The change in priorities is seen by critics as a sign the Bush administration has given up on finding any WMDs.

Officials said Pentagon leaders were contemplating shifting a number of intelligence officers, interrogators, translators, linguists and others from the 1400-member Iraq Survey Group (ISG) to combat the intensifying resistance.

"What's more important right now and what's more destabilising: the insurgency or knowing about the WMD?" asked a defence official on condition of anonymity.

Any shifted staff would expectedly augment efforts to prevent further attacks like those that have killed dozens in Baghdad this week and better identify who is involved with the resistance.

Lawrence Di Rita, Defence Secretary Donald Rumsfeld's chief of staff, however, said the US was not diluting efforts to find the elusive weapons of mass destruction.

"The ISG has a principal mission of WMD and that remains unchanged. And the emphasis remains unchanged," Di Rita said.

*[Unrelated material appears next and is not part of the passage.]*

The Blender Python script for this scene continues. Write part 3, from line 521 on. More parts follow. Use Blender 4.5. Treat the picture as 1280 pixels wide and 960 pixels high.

"What's more important right now and what's more destabilising: the insurgency or knowing about the WMD?"

Pentagon official

Di Rita said no decision had been made on the reallocation of intelligence personnel, but other officials said it was very likely such a move would soon be made.

More resources

General John Abizaid, who as head of US Central Command leads the military effort in Iraq, "feels strongly that he needs more counter-terrorism resources and he is going to get them," Di Rita said.

A CIA spokesman declined to comment on what CIA Director George Tenet's views were on the proposal to reallocate people from the weapons hunt.

CIA adviser David Kay, who heads the ISG, reports to Tenet.

Kay's group began its work in June. In an interim report this month, he said no actual weapons have been found, but told reporters that "does not mean we have concluded there are no actual weapons."